Quienes han convertido sus fuerzas y su rabia en organización para exigirle cambios al Estado han terminado en el mejor de los casos engañados o traicionados. Sucedió en el 96 con los Acuerdos de San Andrés o en el 2011 en el Castillo de Chapultepec con el Movimiento por la Paz con Justicia y Dignidad, ese tenaz grito colectivo que exigía parar la vorágine de sangre mexicana. Entonces, ante la traición de San Andrés, lxs zapatistas entendieron que había momentos para pedir, otros para exigir y otros –el de ellxs, el de México- para hacer; y, a diferencia de los besos conspirativos, la escucha y la entrega de rosarios del 2011 en el Castillo de Chapultepec -narrativa que privilegió futuras estrategias de atención a las víctimas pero que desmoronó líneas de acción y dolor social organizado-, en el 2014 los padres de los normalistas de Ayotzinapa no aceptaron como interlocutores a los senadores en turno. “No nos escucharon pero es nuestro deber responder”, se quedó hablando solo el “líder” del senado, vociferando palabras que no encontraron más quien creyera en ellas ni quien las esperara ni quien les diera valor.

¿Será que, ante los soldados de Tlatlaya, de Chalco, de Guerrero y del ahora INE, ante los ejércitos de la Democracia, el Leviathan y el Estado, nuestra generación –la de Lalo, Alexis, Anayeli, Edith, Alexander, Ayotzinapa, la de todísimxs todxs nuestrxs muertxs y nuestrxs vivxs, la de la Sexta, la de lxs soñadorxs invencibles, la de lxs de Abajo- es la generación que dará la vuelta a la trampa del Estado, la que no tolerará más los argumentos de que el asunto es sanear sus instituciones, vigilarlo, democratizarlo o demás excusas no ya sólo de clase sino inevitablemente homicidas? ¿Y si lo que le tocó a nuestra generación es mera esa chambísima urgente e impostergable de defender formas nuevas y no tan nuevas de estar juntxs sin el Estado?

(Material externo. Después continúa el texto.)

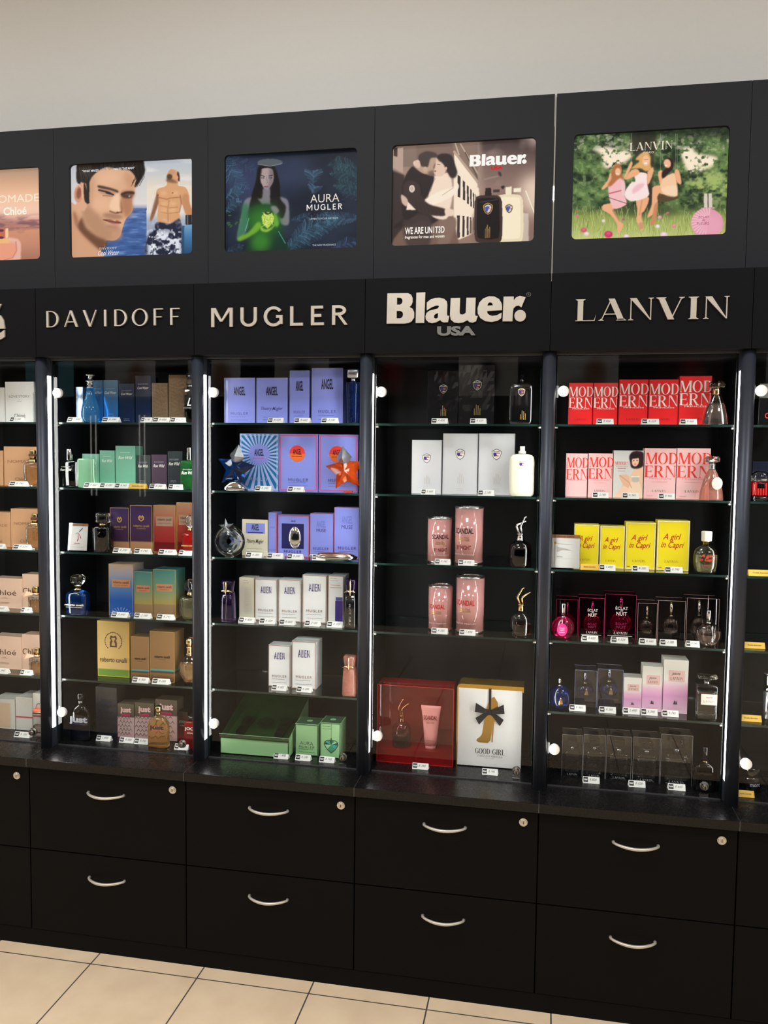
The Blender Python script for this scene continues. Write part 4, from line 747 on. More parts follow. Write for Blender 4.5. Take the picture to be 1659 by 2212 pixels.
# ------------------------------------------------------------------ cartons
# style: (carton material, [prints]); print = (text, cx, cz, w, h, font, ink) or ('#kind', ...)
def tx(*lines): return list(lines)
ST={
'love':('white',[('LOVE STORY',.5,.64,.72,.055,'T','dgrey'),('#bar',.5,.56,.06,.006,'grey'),('#bar',.5,.525,.16,.006,'grey'),('Chloé',.5,.17,.40,.09,'S','grey'),('#bar',.5,.10,.4,.004,'blush')]),
'nomade':('tan',[('NOMADE',.5,.62,.78,.075,'T','tan'),('Chloé',.5,.17,.36,.08,'S','tan')]),
'chloe':('peach',[('Chloé',.42,.52,.80,.17,'S','brown'),('#bar',.42,.36,.12,.008,'tan'),('#bar',.42,.33,.22,.008,'tan'),('#bar',.42,.19,.3,.008,'tan'),('#bar',.42,.16,.3,.008,'tan')]),
'panel':('pale',[('#rect',.42,.46,.78,.82,'beige')]),
'stripe':('pale',[('#rect',.5,.40,1.0,.045,'stripe'),('#tri',.5,.86,.9,.26,'shade')]),
'cwsilver':('silverblue',[('Cool Water',.5,.72,.8,.05,'I','white')]),
'cwblue':('bluefoil',[('DAVIDOFF',.5,.80,.6,.03,'d','silver'),('Cool Water',.5,.71,.8,.06,'I','white'),('#body',.5,.18,.5,.05,'silver')]),
'cwnavy':('navy',[('DAVIDOFF',.5,.82,.64,.035,'d','silver'),('Cool Water',.5,.74,.72,.055,'I','white'),('#body',.5,.08,.4,.04,'silver')]),
'bronze':('bronze',[('DAVIDOFF',.5,.90,.6,.03,'d','khaki'),('#body',.5,.12,.5,.05,'khaki')]),
'rwgreen':('mint',[('DAVIDOFF',.5,.84,.5,.025,'d','white'),('Run Wild',.5,.72,.72,.075,'I','white'),('#body',.5,.08,.5,.03,'white')]),
'rwdark':('dgrey',[('DAVIDOFF',.45,.78,.62,.045,'d','silver'),('Run Wild',.45,.67,.74,.085,'IB','white'),('#body',.4,.2,.4,.04,'silver')]),
'rwplum':('plum',[('DAVIDOFF',.5,.78,.62,.045,'d','silver'),('Run Wild',.5,.67,.74,.085,'IB','white'),('#body',.45,.12,.4,.04,'silver')]),
'cavpurple':('cavpurple',[('#crest',.5,.72,.26,.14,'gold'),('roberto cavalli',.5,.56,.70,.05,'S','gold'),('FLORENCE',.5,.50,.4,.022,'T','gold'),('#frame',.012,.02,'gold')]),
'cavred':('cavred',[('#rect',.5,.66,.72,.19,'bronzeplate'),('#edge',.5,.66,.74,.20,'gold'),('roberto cavalli',.5,.70,.62,.055,'B','brown'),('FLORENCE BLOSSOM',.5,.62,.58,.022,'S','brown'),('#frame',.012,.02,'gold')]),
'cavblue':('cavblue',[('#rect',.5,.63,.74,.15,'copper'),('roberto cavalli',.5,.65,.64,.05,'B','brown'),('PARADISO AZZURRO',.5,.59,.56,.02,'S','brown'),('#rays2',.5,.1,.9,.18,'skyb'),('#frame',.01,.015,'gold')]),
'cavteal':('cavteal',[('#rect',.5,.62,.74,.15,'copper'),('roberto cavalli',.5,.64,.64,.05,'B','brown'),('PARADISO',.5,.58,.4,.02,'S','brown'),('#frame',.01,.015,'gold')]),
'goldcrest':('goldgreen',[('#bigcrest',.5,.64,.52,.34,'brown'),('roberto cavalli',.5,.31,.84,.085,'S','black'),('#frame',.02,.012,'yellow')]),
'gold':('browngold',[('roberto cavalli',.5,.50,.62,.055,'B','black'),('#bar',.5,.44,.3,.008,'brown'),('#frame',.01,.015,'gold')]),
'justdark':('snakedark',[('just',.5,.80,.76,.16,'X','dgrey'),('roberto cavalli',.5,.70,.56,.045,'B','navy'),('#snake',0,0,1,.66,'black')]),
'just':('snake',[('just',.5,.80,.66,.20,'X','blush'),('#rect',.5,.665,.5,.05,'hotpink'),('roberto cavalli',.5,.665,.44,.03,'B','wine'),('#snake',0,0,1,.6,'dgrey')]),
'joop':('joop',[('JOOP!',.5,.66,.8,.10,'B','green'),('HOMME',.5,.54,.5,.04,'B','green')]),
'angel1':('lilac',[('ANGEL',.5,.71,.38,.19,'B','black'),('MUGLER',.5,.22,.56,.055,'W','lilacdark'),('#body',.5,.11,.56,.07,'lilacdark'),('#frame',.006,.012,'silver')]),
'angel2':('lilac',[('ANGEL',.5,.71,.38,.19,'B','black'),('Thierry Mugler',.5,.32,.70,.10,'I','lilacdark'),('#body',.5,.11,.56,.06,'lilacdark'),('#frame',.006,.012,'silver')]),
'rays':('rays',[('#rays',.5,.5,1,1,'rayblue'),('#blob',.5,.64,.52,.34,'lilac'),('ANGEL',.5,.67,.24,.12,'B','black'),('EAU CROISIERE',.5,.57,.28,.02,'B','hotpink'),('MUGLER',.5,.20,.52,.055,'W','paleblue'),('#frame',.03,.012,'paleblue')]),
'sun':('lilac',[('#frame2',.024,.014,'hotpink'),('#frame2',.05,.006,'orange'),('#sun',.47,.66,.40,.28,'orange'),('ANGEL',.47,.69,.22,.10,'B','black'),('EAU CROISIERE',.47,.61,.26,.018,'B','wine'),('MUGLER',.5,.20,.52,.055,'W','lilacdark'),('#body',.5,.12,.5,.05,'lilacdark')]),
'cream':('cream',[('#rect',.52,.72,.74,.27,'lilac'),('ANGEL',.52,.75,.30,.17,'B','black'),('#bar',.52,.61,.6,.02,'navy'),('Thierry Mugler',.52,.37,.66,.14,'I','dgrey'),('#body',.52,.14,.66,.08,'grey'),('#lid',.97)]),
'museslim':('lilac',[('MUSE',.5,.66,.5,.03,'T','lilacdark'),('MUGLER',.5,.14,.66,.03,'W','lilacdark'),('#sideedge','stripe')]),
'musewindow':('lilac',[('#rect',.48,.50,.70,.60,'navy'),('#egg',.55,.47,.44,.54),('MUSE',.5,.86,.14,.04,'B','violet'),('MUGLER',.48,.13,.56,.07,'W','violet'),('#frame',.004,.02,'stripe')]),
'muse':('lilac',[('ANGEL',.48,.76,.40,.15,'B','lilac2' ),('MUSE',.48,.62,.40,.075,'S','violet'),('MUGLER',.48,.21,.66,.06,'W','violet'),('#body',.48,.11,.66,.06,'lilacdark'),('#frame',.004,.014,'stripe')]),
'aliencream':('cream',[('#body',.45,.90,.36,.06,'tan'),('#body',.62,.45,.5,.6,'shade')]),
'alien':('white2',[('ALIEN',.5,.74,.48,.16,'T','violet'),('#alien',.5,.74,.48,.16,'violet'),('MUGLER',.5,.25,.66,.055,'W','tan'),('#body',.5,.135,.66,.08,'tan'),('#frame',.012,.022,'copper')]),
'alienpic':('white2',[('#body',.4,.92,.5,.05,'tan'),('#body',.5,.78,.7,.05,'tan'),('#rect',.72,.28,.5,.42,'violet'),('#rect',.72,.53,.44,.07,'lilacdark'),('#frame',.012,.03,'copper')]),
'aura':('aura',[('AURA',.5,.39,.56,.11,'T','dgrey'),('MUGLER',.5,.27,.66,.075,'W','dgrey'),('#body',.5,.15,.66,.09,'dkgreen'),('#frame',.008,.03,'dkgreen'),('#toppanel','auratop')]),
'aurapic':('aura',[('#body',.34,.86,.42,.07,'dkgreen'),('#heart',.55,.38,.72,.50),('#frame',.008,.03,'dkgreen'),('#toppanel','auratop')]),
'blackbl':('black',[('#shieldd',.52,.66,.21),('#vtext',.52,.26,.16,.20,'gold')]),
'whitebl':('blsilver',[('#shield',.50,.66,.20),('#vtext',.52,.28,.16,.19,'shade'),('#body',.5,.08,.2,.03,'shade'),('#frame',.004,.008,'silver')]),
'modred':('modred',[('MOD',.52,.79,1.0,.24,'D','white'),('ERN',.50,.53,.98,.24,'D','white'),('PRINCESS',.52,.385,.70,.03,'S','white'),('LANVIN',.5,.13,.45,.045,'d','wine'),('#frame',.006,.014,'crim')]),
'modpink':('modpink',[('MOD',.54,.79,1.0,.24,'D','mred'),('ERN',.52,.52,.98,.24,'D','mred'),('PRINCESS',.54,.385,.74,.03,'S','pink')]),
'modpink2':('modpink',[('MOD',.54,.80,1.0,.23,'D','mred'),('ERN',.50,.54,.98,.23,'D','mred'),('PRINCESS',.52,.395,.70,.028,'S','pink'),('EAU SENSUELLE',.5,.33,.5,.018,'S','pink'),('LANVIN',.48,.15,.44,.045,'D','grey'),('#bar',.2,.05,.2,.012,'pink')]),
'modphoto':('offwhite',[('MODERN',.28,.73,.46,.07,'D','mred'),('PRINCESS',.28,.665,.40,.02,'S','grey'),('#bar',.28,.62,.28,.012,'stripe'),('LANVIN',.28,.565,.24,.022,'D','grey'),('#photo',)]),
'capri':('yellow',[('A girl',.46,.66,.56,.16,'I','crim'),('in Capri',.48,.50,.72,.16,'I','crim'),('LANVIN',.46,.18,.42,.045,'D','tan'),('#frame',.012,.03,'cream'),('#bar',.12,.06,.1,.012,'tan')]),
'jeanne':('jeanne',[('#rect',.53,.70,.62,.19,'blush'),('#edge',.53,.70,.64,.20,'pink'),('Jeanne',.5,.74,.36,.065,'I','dgrey'),('LANVIN',.53,.655,.50,.05,'D','dgrey'),('#figure',.5,.22,.16,.10,'dgrey'),('LANVIN',.5,.09,.58,.03,'D','pink')]),
'orion':('black',[('ORION',.6,.36,.75,.2,'B','mred')]),'plainwhite':('white',[]),
'zippobox':('navybox',[('zippo',.56,.66,.6,.14,'B','cream')]),
}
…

Cuando en el zócalo de la ciudad de México, en una de las primeras marchas para hallar a los compas de Ayotzinapa, algún colectivo trazó con claridad y firmeza la tremenda y sintética frase “Fue el Estado”, ¿acaso no estaba trazando la declaración de guerra, de batalla, de lucha, la luz que guía el camino de toda una nueva generación? ¿Será que de pronto México descubrió que tenía décadas metido en un nuevo proceso revolucionario y fue por ello que, casi por su propia cuenta, nuestra águila comenzó a emerger en las calles acompañada por el negro en lugar del verde y el rojo que surgieron tras la primera revolución mexicana?

Esa otra segunda revolución lenta y dolorosa, atacada y vilipendiada, es sin duda la de aquellos esfuerzos organizativos que viven y ejercen la Autonomía como sinónimo de madurez política. La de los grupos, comunidades, espacios y proyectos que se organizan no para mirar hacia arriba sino hacia los lados, como menciona Ignacio del Valle –“Miren a quién tienen a un lado. La respuesta está allí”- en sus comparticiones públicas. En realidad lo que sigue ya está. En realidad esos otros mundos posibles ya existen. Que éstos sean chicos, pequeños, medianos o grandes depende (está dependiendo, como en el poema de la regiomontana Ofelia Pérez para con la vida) de los deseos, las ausencias y las estaturas de cada uno de los espacios que los impulsan, construyen y defienden. Y estos espacios coinciden en decidir ellos mismos cuales son sus monstruos a enfrentar, cuáles sus batallas, cuáles sus límites. En México la Autonomía es un paso, una decisión y una acción revolucionaria durísima pero impostergable. Y es también, sobre todo, una lucha constante. En México lxs compas congruentes, dignos y rabiosamente soñadorxs tienen claro que el estado ha muerto. Y de pronto saben que, aún antes que ser la chispa que encienda un nuevo fuego, les toca ser apenas las piedras que provoquen esa chispa. Saben pues que el estado es el asesino y por tanto preguntan qué habrá en su lugar. Mejor aún, preguntan y responden qué otras cosas, proyectos u experimentos habrá en su lugar. Aún a costa de golpes y sangre, si habrá otras cosas o proyectos en lugar del estado, las respuestas son y serán nuestras.